Antología. Juana Inés de la Cruz

viernes, 10 de mayo de 2013

Siempre hemos vivido en el castillo

 

El terror puede adoptar distintas formas. Según los escritores que se acerquen al género, ese concepto abstracto podrá materializarse es una sucesión de escenas macabras o podrá sugerirse de un modo más sutil. Shirley Jackson, en la obra que la revista Time valoró entre las mejores de 1962, se decanta por el sabio manejo del terror psicológico, que evita el festival de vísceras y sangre, y en cambio, opta por la tensión escénica: por el conflicto dramático que enfrenta a los personajes. 

Narrado en primera persona por la adolescente Mary Catherine Blackgood, el libro acumula capas de terror y suspense como si fuera una pared varias veces pintada. La primera mano tiene un tono sombrío: nos dibuja el miedo de la joven a relacionarse con los vecinos de su pueblo, gris e insulso. La gente del colmado murmulla a sus espaldas, en la cafetería la invitan a marcharse, los niños la persiguen por la calle con tonadas burlescas. Mary Catherine, Merricat, sobrevive a este acoso recurriendo a la fantasía. Aislada en su mundo, trata de ignorar la envidia de sus vecinos; no en vano, pertenece a una familia ilustre, cuyos terrenos –cercados por una alambrada– se extienden “de la carretera al río”. La segunda capa de pintura ilustra el enclaustramiento en vida de su hermana Constance, joven delicada y hermosa. Los tonos, al principio, son cálidos como la repostería que prepara (tartas de gengibre, bizcochos al ron, pasteles), pero una mancha oscura se extiende hasta cubrir la tela del retrato: seis años atrás fue acusada del asesinato (por envenenamiento) de sus padres y tíos, y aunque fue absuelta, desde entonces le aterra salir de su casa o caminar más allá de los límites del huerto. Teme a la gente, su inquina irracional y sus prejuicios. La tercera mano que colorea el libro es gris como el vacío que trata de alimentar con su memoria el tío Julián, superviviente al crimen, pero postrado para el resto de su vida en una silla de ruedas. A él pertenece la reflexión más desgarrada de la obra, en torno a la muerte: “Es terrible ser viejo y limitarte a estar aquí sentado preguntándote cuándo va a suceder”. El cuarto y último brochazo ennegrece el lienzo hasta eclipsarlo todo. Durante seis años, sobrinas y tío mantienen una vida regulada por el mismo patrón doméstico y por idénticos pensamientos mágicos (que van desde el entierro de objetos protectores, a la mención de palabras especiales), sus fronteras las delimitan los rosales y los albaricoques; del jardín para adentro, cada cual pone freno a su angustia recurriendo a una estrategia diferente: la cocina, la fantasía o la escritura. Pero su mundo cambia de un día para otro con la llegada a Blackgood de un extraño.  

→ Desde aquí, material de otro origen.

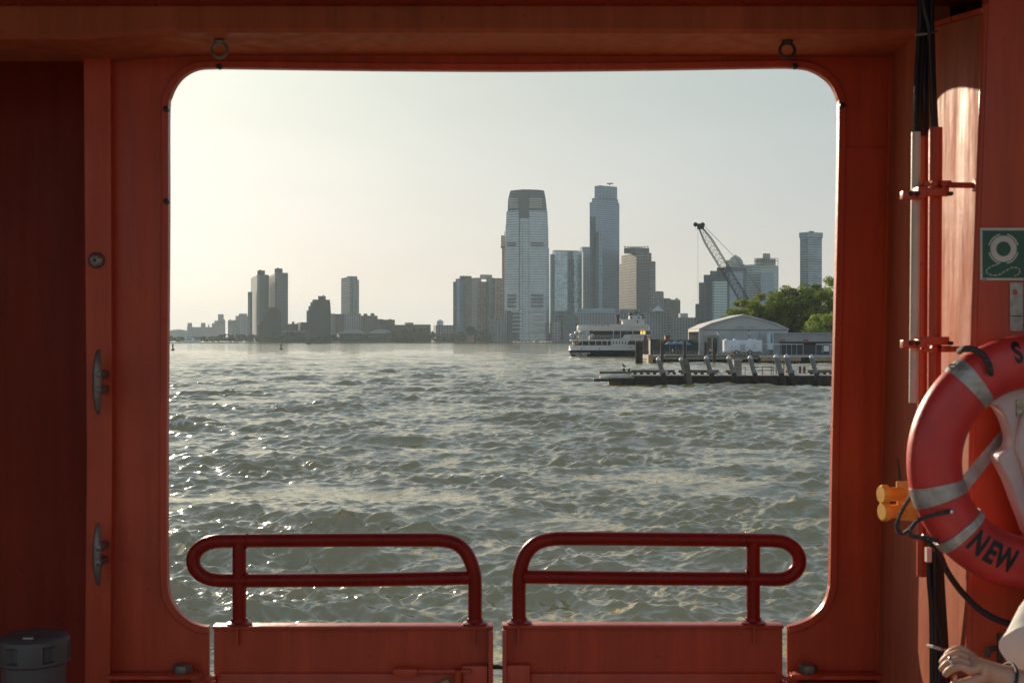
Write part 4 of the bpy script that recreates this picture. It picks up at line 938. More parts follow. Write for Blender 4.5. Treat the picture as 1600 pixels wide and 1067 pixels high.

Shirley Jackson nos plantea en su escalofriante novela varios interrogantes: ¿Es el miedo real? ¿Hasta qué punto somos esclavos de la mente? ¿Por qué nos paraliza el pánico? ¿Qué razón hay detrás de que cedamos nuestra autonomía a poderes externos? ¿Es maligno, por naturaleza, el corazón humano? 

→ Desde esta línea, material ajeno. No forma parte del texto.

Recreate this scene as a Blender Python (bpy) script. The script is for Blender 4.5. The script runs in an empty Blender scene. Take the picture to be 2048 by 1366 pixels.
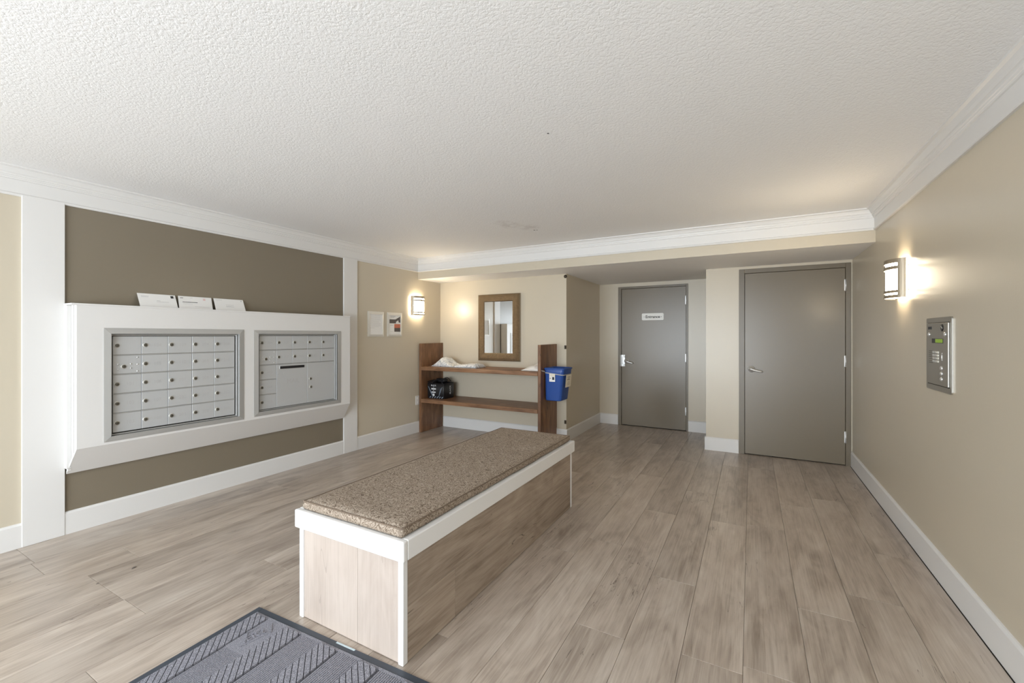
import bpy, bmesh, math, random
from mathutils import Matrix, Vector, noise
random.seed(7)
S = bpy.context.scene
COL = S.collection

# ------------------------------------------------------------------ camera, world, lights, exposure
cam_d = bpy.data.cameras.new('camera'); cam = bpy.data.objects.new('camera', cam_d); COL.objects.link(cam)
cam.location = (0, 0, 1.36)
cam.rotation_euler = (math.pi/2, 0, math.atan(478/862))
cam_d.sensor_width = 36; cam_d.lens = 36*862/2048; cam_d.shift_y = -12/2048; cam_d.clip_start = .02
S.camera = cam
S.view_settings.view_transform = 'Standard'; S.view_settings.look = 'None'
S.view_settings.gamma = 1; S.view_settings.use_curve_mapping = False
S.view_settings.exposure = 0.22
try:
    S.cycles.use_denoising = True
    S.cycles.max_bounces = 14; S.cycles.diffuse_bounces = 10; S.cycles.glossy_bounces = 6
    S.cycles.sample_clamp_indirect = 8
    S.cycles.use_adaptive_sampling = False
except Exception: pass
W = bpy.data.worlds.new('world'); S.world = W; W.use_nodes = True
W.node_tree.nodes['Background'].inputs[0].default_value = (.86, .93, 1, 1)
W.node_tree.nodes['Background'].inputs[1].default_value = 1.0
def area(name, loc, rot, sx, sy, power, color):
    d = bpy.data.lights.new(name, 'AREA'); d.shape = 'RECTANGLE'; d.size = sx; d.size_y = sy
    d.energy = power; d.color = color
    o = bpy.data.objects.new(name, d); COL.objects.link(o); o.location = loc; o.rotation_euler = rot
    return o
# daylight through the glazed front of the lobby, behind the camera
area('daylight', (-1.6, -2.86, 1.35), (math.pi/2-math.radians(16), 0, 0), 3.9, 1.8, 212, (.85, .93, 1.0))
# added low fill aimed upward, brightens the ceiling and soffit underside
area('ceiling_fill', (-1.4, -2.85, .45), (math.pi/2+math.radians(8), 0, 0), 3.6, .6, 66, (.82, .91, 1.0))
SCONCE_E = 46.0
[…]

Esta novela gótica, medio de terror, medio de fantasía, cautiva de principio a fin. La aguda mirada de Merricat, corrosiva e ingenua, que tan pronto ahonda en los abismos emocionales de su hermana y de su tío como relata las divertidas excentricidades de su gato Jonás, envuelve a los lectores y los lleva, con un ritmo in crescendo (desde un punto de vista emotivo-informativo), a un final delirante. Siempre hemos vivido en el castillo se disfruta de verdad. Que nadie tema hincarle el diente al libro. Su bella cubierta no matará las expectativas de los buenos lectores.